Il Crabyon è invece una fibra naturale riciclabile e biodegradabile fabbricata a partire dall’estrazione del chitosano dal carapace del granchio e la successiva miscelazione con viscosa. Questa sostanza viene ricavata dagli scarti dell’industria alimentare. La struttura chimica del chitosano le conferisce proprietà altamente antibatteriche, e risultando molto simile alla cellulosa, se abbinato alla viscosa e al cotone rende la fibra Crabyon molto versatile.
Alcuni esperti del settore e fashion designer stanno iniziando a sperimentare tessuti alternativi cercando un’alternativa utilizzando i batteri. È in questo filone che si inserisce la Biocouture della stilista Suzanne Lee. La sua ricetta? Una mix simbiotico di batteri, lieviti ed altri microrganismi che producono sottili fogli di cellulosa in un processo di fermentazione. Quando i fogli asciugano, possono essere tagliati e cuciti come un normale tessuto o modellati quando sono ancora umidi.

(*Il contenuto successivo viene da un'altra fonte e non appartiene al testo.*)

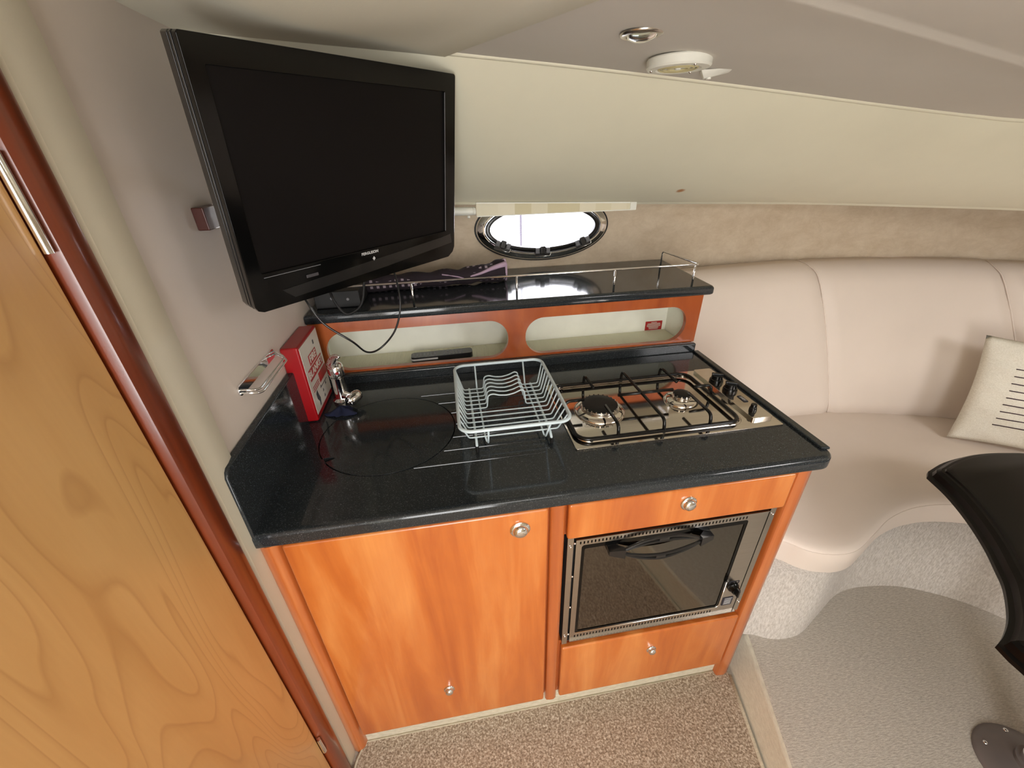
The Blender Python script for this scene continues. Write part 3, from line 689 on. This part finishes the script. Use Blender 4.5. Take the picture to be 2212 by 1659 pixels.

Un team di ricercatori della University of Western Australia, coordinati dallo scienziato Gary Cass con la collaborazione dell’artista Donna Franklin, ha realizzato un nuovo tessuto a partire dal processo di fermentazione delle bevande alcoliche. Il tessuto ottenuto da questo processo è rosso per il vino rosso, traslucido per il vino bianco ed ambrato per la birra. Unico neo, la scarsa flessibilità, che ne riduce fortemente la vestibilità e l’odore simile all’aceto.